After a review of all of the Rule 30(b)(6) testimony provided by the parties, the court concludes that A&L did not properly prepare its witnesses to testify about the topics designated in the deposition notices. Gilstrap's preparation was wholly inadequate to meet the duties of a Rule 30(b)(6) witness, and when considered in light of his February 16, 2006 email, suggests that he did not give proper attention to accumulation and production of documents in the first instance, and then followed up by failing to properly prepare to testify as a Rule 30(b)(6) witness. While Gowdy's testimony appears more forthcoming, it is apparent that there was no coordination within A&L as between the witnesses being presented in connection with the Rule 30(b)(6) deposition preparation.
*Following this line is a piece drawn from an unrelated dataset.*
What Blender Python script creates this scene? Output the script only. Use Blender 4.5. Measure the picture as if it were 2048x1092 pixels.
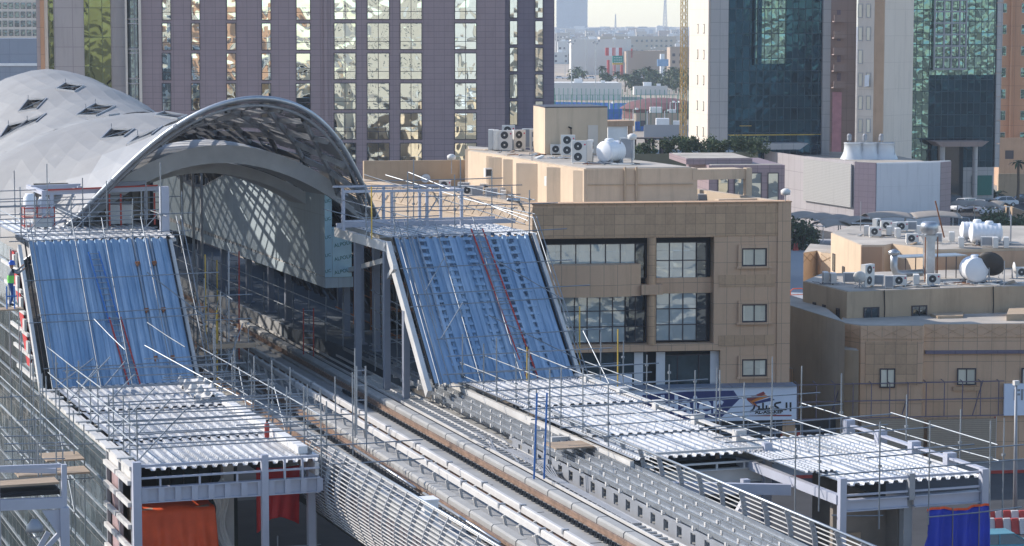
import bpy, bmesh, math, random
from mathutils import Vector, Matrix
R=math.radians
random.seed(7)
for o in list(bpy.data.objects): bpy.data.objects.remove(o)
S=bpy.context.scene; COL=S.collection
# ------------------------------------------------------------ camera
AL=R(19.5); TH=math.atan(501/5000); FP=5000.0; H=27.0
cr=Vector((math.cos(AL),-math.sin(AL),0)); fh=Vector((math.sin(AL),math.cos(AL),0))
cf=fh*math.cos(TH)-Vector((0,0,math.sin(TH))); cu=fh*math.sin(TH)+Vector((0,0,math.cos(TH)))
cam=bpy.data.cameras.new('camera'); co=bpy.data.objects.new('camera',cam); COL.objects.link(co); S.camera=co
m=Matrix((cr,cu,-cf)).transposed().to_4x4(); m.translation=(0,0,H); co.matrix_world=m
cam.sensor_width=36; cam.lens=FP/2048*36; cam.clip_start=.5; cam.clip_end=20000
# ------------------------------------------------------------ sky, sun, exposure
SUN=Vector((-1.28,1.07,1.0)).normalized()
w=bpy.data.worlds.new('World'); S.world=w; w.use_nodes=True; nt=w.node_tree
sk=nt.nodes.new('ShaderNodeTexSky'); sk.sky_type='NISHITA'; sk.sun_disc=False
sk.sun_elevation=math.asin(SUN.z); sk.sun_rotation=math.atan2(SUN.x,SUN.y)
sk.air_density=1.0; sk.dust_density=.7; sk.ozone_density=1.4; sk.altitude=600
bg=nt.nodes['Background']; bg.inputs[1].default_value=.15; nt.links.new(sk.outputs[0],bg.inputs[0])
sl=bpy.data.lights.new('sun','SUN'); sl.energy=3.3; sl.angle=R(.55); sl.color=(1,.93,.85)
so=bpy.data.objects.new('sun',sl); COL.objects.link(so); so.rotation_euler=SUN.to_track_quat('Z','Y').to_euler()
S.view_settings.view_transform='Standard'; S.view_settings.look='None'; S.view_settings.exposure=.80; S.view_settings.gamma=1
# ------------------------------------------------------------ helpers
def ray(px,py): return cf+cr*((px-1024)/FP)+cu*((546-py)/FP)
def P(px,py,x=None,y=None,z=None,d=None):
    v=ray(px,py)
    if z is not None: t=(z-H)/v.z
    elif x is not None: t=x/v.x
    elif y is not None: t=y/v.y
    else: t=d
    return Vector((v.x*t,v.y*t,H+v.z*t))
def PP(px,py,n,c):
    v=ray(px,py); n=Vector(n); t=(c-n.z*H)/n.dot(v); return Vector((v.x*t,v.y*t,H+v.z*t))
WM={}
def wm(o): return WM.get(o.name,Matrix.Identity(4)) if o else Matrix.Identity(4)
def tag(o,label=None,cat=None,group=None,kind=None):
    if label: o['label']=label
    if cat: o['category']=cat
    if group: o['group']=group
    if kind: o['kind']=kind
    return o
def thing(name,label,cat,loc=(0,0,0),rz=0,group=None):
    o=bpy.data.objects.new(name,None); COL.objects.link(o); o.empty_display_size=.3
    o.location=loc; o.rotation_euler=(0,0,rz); tag(o,label,cat,group)
    WM[o.name]=Matrix.Translation(Vector(loc))@Matrix.Rotation(rz,4,'Z'); return o
def copy_thing(root,loc,rz,label,group=None,scale=1):
    r=root.copy(); COL.objects.link(r); r.location=loc; r.rotation_euler=(0,0,rz); r.scale=(scale,)*3
    r['label']=label
    if group: r['group']=group
    for ch in list(root.children):
        c=ch.copy(); COL.objects.link(c); c.parent=r
        for g in list(ch.children):
            d=g.copy(); COL.objects.link(d); d.parent=c
    return r
class MB:
    def __init__(s): s.v=[]; s.f=[]
    def add(s,vs,fs):
        n=len(s.v); s.v+= [tuple(q) for q in vs]; s.f+= [tuple(i+n for i in f) for f in fs]; return s
    def box(s,x0,x1,y0,y1,z0,z1):
        return s.add([(x,y,z) for z in (z0,z1) for y in (y0,y1) for x in (x0,x1)],[(0,2,3,1),(4,5,7,6),(0,1,5,4),(2,6,7,3),(0,4,6,2),(1,3,7,5)])
    def bar(s,p,q,w=.1,h=.1,up=(0,0,1)):
        p=Vector(p);q=Vector(q);t=(q-p).normalized();a=t.cross(Vector(up))
        if a.length<1e-3: a=t.cross(Vector((0,1,0)))
        a.normalize(); b=a.cross(t); a=a*w/2; b=b*h/2
        return s.add([p-a-b,p+a-b,p+a+b,p-a+b,q-a-b,q+a-b,q+a+b,q-a+b],[(0,1,2,3),(4,7,6,5),(0,4,5,1),(1,5,6,2),(2,6,7,3),(3,7,4,0)])
    def tube(s,pts,r=.024,n=6,caps=True):
        pts=[Vector(p) for p in pts]; rs=r if isinstance(r,(list,tuple)) else [r]*len(pts)
        base=len(s.v); prev=None
        for i,p in enumerate(pts):
            t=(pts[min(i+1,len(pts)-1)]-pts[max(i-1,0)]).normalized()
            a=t.cross(Vector((0,0,1))) if prev is None else prev-t*prev.dot(t)
            if a.length<1e-3: a=t.cross(Vector((0,1,0)))
            a.normalize(); prev=a; b=t.cross(a)
            for k in range(n):
                an=2*math.pi*k/n; s.v.append(tuple(p+(a*math.cos(an)+b*math.sin(an))*rs[i]))
        for i in range(len(pts)-1):
            for k in range(n):
                k2=(k+1)%n; s.f.append((base+i*n+k,base+i*n+k2,base+(i+1)*n+k2,base+(i+1)*n+k))
        if caps:
            s.f.append(tuple(base+k for k in range(n))[::-1]); s.f.append(tuple(base+(len(pts)-1)*n+k for k in range(n)))
        return s
    def lathe(s,prof,c=(0,0,0),n=20,axis='z'):
        base=len(s.v)
        for (r,h) in prof:
            for k in range(n):
                a=2*math.pi*k/n; x,y=r*math.cos(a),r*math.sin(a)
                q={'z':(x,y,h),'y':(x,h,y),'x':(h,x,y)}[axis]; s.v.append((q[0]+c[0],q[1]+c[1],q[2]+c[2]))
        for i in range(len(prof)-1):
            for k in range(n): k2=(k+1)%n; s.f.append((base+i*n+k,base+i*n+k2,base+(i+1)*n+k2,base+(i+1)*n+k))
        return s
    def prism(s,pts,lo,hi,axis='z'):
        n=len(pts)
        f=(lambda p,h:(p[0],p[1],h)) if axis=='z' else ((lambda p,h:(p[0],h,p[1])) if axis=='y' else (lambda p,h:(h,p[0],p[1])))
        return s.add([f(p,lo) for p in pts]+[f(p,hi) for p in pts],[tuple(range(n))[::-1],tuple(range(n,2*n))]+[(i,(i+1)%n,n+(i+1)%n,n+i) for i in range(n)])
    def quad(s,a,b,c,d): return s.add([a,b,c,d],[(0,1,2,3)])
    def build(s,name,mt,parent=None,smooth=False,local=False,label=None):
        me=bpy.data.meshes.new(name)
        M=wm(parent).inverted() if (parent and not local) else Matrix.Identity(4)
        me.from_pydata([M@Vector(v) for v in s.v],[],s.f); me.materials.append(mt)
        bm=bmesh.new(); bm.from_mesh(me); bmesh.ops.recalc_face_normals(bm,faces=bm.faces); bm.to_mesh(me); bm.free()
        if smooth: me.polygons.foreach_set('use_smooth',[True]*len(me.polygons))
        o=bpy.data.objects.new(name,me); COL.objects.link(o)
        if parent: o.parent=parent; WM[o.name]=wm(parent)
        if label: o['label']=label
        return o
def many(name,mt,parent,mbs,local=False):
    return [m.build(name,mt,parent,local=local) for m in mbs]
# ------------------------------------------------------------ materials
class NT:
    def __init__(s,name):
        s.m=bpy.data.materials.new(name); s.m.use_nodes=True; s.t=s.m.node_tree; s.b=s.t.nodes['Principled BSDF']; s.out=s.t.nodes['Material Output']
        s.tc=s.n('ShaderNodeTexCoord')
    def n(s,ty,**k):
        q=s.t.nodes.new(ty)
        for a,b in k.items(): setattr(q,a,b)
        return q
    def l(s,a,b): s.t.links.new(a,b)
    def math(s,op,a,b=None,c=None):
        q=s.n('ShaderNodeMath',operation=op)
        for i,x in enumerate((a,b,c)):
            if x is None: continue
            if isinstance(x,(int,float)): q.inputs[i].default_value=x
            else: s.l(x,q.inputs[i])
        return q.outputs[0]
    def mix(s,f,a,b):
        q=s.n('ShaderNodeMix',data_type='RGBA')
        for sock,x in ((q.inputs['Factor'],f),(q.inputs['A'],a),(q.inputs['B'],b)):
            if isinstance(x,(int,float)): sock.default_value=x
            elif isinstance(x,tuple): sock.default_value=(*x[:3],1)
            else: s.l(x,sock)
        return q.outputs['Result']
    def noise(s,scale,detail=4,vec=None,rough=.55,dist=0):
        q=s.n('ShaderNodeTexNoise'); q.inputs['Scale'].default_value=scale; q.inputs['Detail'].default_value=detail; q.inputs['Roughness'].default_value=rough; q.inputs['Distortion'].default_value=dist
        s.l(vec or s.tc.outputs['Object'],q.inputs['Vector']); return q.outputs['Fac']
    def ramp(s,f,lo,hi):
        q=s.n('ShaderNodeMapRange'); s.l(f,q.inputs[0]); q.inputs[1].default_value=lo; q.inputs[2].default_value=hi; return q.outputs[0]
    def bump(s,h,strength=.3,dist=.02):
        q=s.n('ShaderNodeBump'); q.inputs['Strength'].default_value=strength; q.inputs['Distance'].default_value=dist; s.l(h,q.inputs['Height']); s.l(q.outputs[0],s.b.inputs['Normal'])
    def uv(s):   # facade coordinates: along the wall, up
        sp=s.n('ShaderNodeSeparateXYZ'); s.l(s.tc.outputs['Object'],sp.inputs[0])
        sn=s.n('ShaderNodeSeparateXYZ'); s.l(s.tc.outputs['Normal'],sn.inputs[0])
        f=s.math('GREATER_THAN',s.math('ABSOLUTE',sn.outputs[0]),.7)
        u=s.math('ADD',s.math('MULTIPLY',sp.outputs[1],f),s.math('MULTIPLY',sp.outputs[0],s.math('SUBTRACT',1,f)))
        c=s.n('ShaderNodeCombineXYZ'); s.l(u,c.inputs[0]); s.l(sp.outputs[2],c.inputs[1]); return c.outputs[0]
def vary(c,f): return tuple(min(1,x*f) for x in c)
def plain(name,col,rough=.6,metal=0,var=.12,scale=1.2,dirt=0,spec=.4,bump=0,stretch=None):
    t=NT(name); v=None
    if stretch:
        mp=t.n('ShaderNodeMapping'); mp.inputs['Scale'].default_value=stretch; t.l(t.tc.outputs['Object'],mp.inputs[0]); v=mp.outputs[0]
    n=t.noise(scale,5,v); c=t.mix(t.ramp(n,.3,.7),vary(col,1-var),vary(col,1+var))
    if dirt:
        n2=t.noise(scale*.23,6,v,.7); c=t.mix(t.ramp(n2,.5,.8),c,vary(col,1-dirt))
    t.l(c,t.b.inputs['Base Color']); t.b.inputs['Roughness'].default_value=rough; t.b.inputs['Metallic'].default_value=metal; t.b.inputs['Specular IOR Level'].default_value=spec
    if bump: t.bump(t.noise(scale*8,3),bump,.02)
    return t.m
def streak(t,c,col,a):
    mp=t.n('ShaderNodeMapping'); mp.inputs['Scale'].default_value=(1.1,1.1,.09); t.l(t.tc.outputs['Object'],mp.inputs[0])
    return t.mix(t.math('MULTIPLY',t.ramp(t.noise(1.6,6,mp.outputs[0],.7),.52,.72),a),c,vary(col,.5))
def walled(name,col,var,scale,dirt):
    t=NT(name); n=t.noise(scale,5); c=t.mix(t.ramp(n,.3,.7),vary(col,1-var),vary(col,1+var)); n2=t.noise(scale*.3,6,None,.7)
    c=t.mix(t.ramp(n2,.5,.8),c,vary(col,1-dirt)); c=streak(t,c,col,.38); t.l(c,t.b.inputs['Base Color']); t.b.inputs['Roughness'].default_value=.9; t.bump(t.noise(7,4),.12,.02); return t.m
def tiled(name,col,col2,mortar,w,h,off=0,rough=.55,ms=.012,var=.1,bump=.2):
    t=NT(name); b=t.n('ShaderNodeTexBrick'); b.offset=off; b.squash=1
    t.l(t.uv(),b.inputs['Vector']); b.inputs['Scale'].default_value=1
    b.inputs['Color1'].default_value=(*col,1); b.inputs['Color2'].default_value=(*col2,1); b.inputs['Mortar'].default_value=(*mortar,1)
    b.inputs['Mortar Size'].default_value=ms; b.inputs['Brick Width'].default_value=w; b.inputs['Row Height'].default_value=h; b.inputs['Mortar Smooth'].default_value=.1
    n=t.ramp(t.noise(.35,5),.3,.7); c=t.mix(t.math('MULTIPLY',n,var*2),b.outputs['Color'],vary(col,.72))
    n2=t.ramp(t.noise(6,3),.35,.7); c=t.mix(t.math('MULTIPLY',n2,var),c,vary(col,1.3)); c=streak(t,c,col,.3)
    t.l(c,t.b.inputs['Base Color']); t.b.inputs['Roughness'].default_value=rough
    if bump: t.bump(t.math('SUBTRACT',1,b.outputs['Fac']),bump,.02)
    return t.m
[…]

As Judge Rushfelt noted in Starlight, foremost among the purposes of Rule 30(b)(6) is the intent to curb the "bandying" by which officers or managing agents of corporations are deposed in turn, but each disclaims knowledge of facts that are clearly known to person in the organization and thereby known to the corporation. 186 F.R.D. at 638, citing Rainey v. American Forest & Paper Ass'n, 26 F. Supp. 2d 82, 95 (D.D.C. (1998) (quoting Fed. R. Civ. P. 30(b)(6) advisory committee notes (1970 amend.)). To promote effective and efficient discovery regarding corporations, the spokesperson for the corporation must be informed. Rule 30(b)(6) implicitly requires the designated representative

to review all matters known or reasonably available to it in preparation for the Rule 30(b)(6) deposition. This interpretation is necessary in order to make the deposition a meaningful one and to prevent the sandbagging of an opponent by conducting a half-hearted inquiry before the deposition but a thorough and vigorous one before the trial. This would totally defeat the purpose of the discovery process. The Court understands that preparing for a Rule 30(b)(6) deposition can be burdensome. However, this is merely the result of the concomitant obligation from the privilege of being able to use the corporate [or other organizational] form in order to conduct business.

186 F.R.D. at 638, citing United States v. Taylor, 166 F.R.D. 356, 362 (M.D.N.C.), aff'd 166 F.R.D. 367 (1966).

Because the court concludes that A&L failed to properly prepare its Rule 30(b)(6) witnesses, this constitutes sanctionable conduct under Fed. R. Civ. P. 37(d)(1)(A).

[Footnote 11] The court is not unmindful of A&L's excuses for any problems concerning the Rule 30(b)(6) depositions including (1) the fact that Alex Lowe was the most knowledgeable about the Iraq project but had died before the scheduled deposition, (2) that A&L was a small company not organized like an IBM and with only a small staff, (3) that the project took place in a foreign country, and (4) that some of Plaintiffs' topics and/or document requests were "vague." The court has considered these arguments but finds that none of these circumstances justifies the lack of preparation described above. For example, had A&L needed additional time to prepare Rule 30(b)(6) witnesses after Alex Lowe's death, it could have requested a continuance, but it did not. And, if A&L really believed that any of the deposition topics in the notice failed to identify the proposed subjects of the Rule 30(b)(6) testimony with "reasonable particularity" as required by Rule 30(b)(6), it could have objected or sought a protective order, but it did not.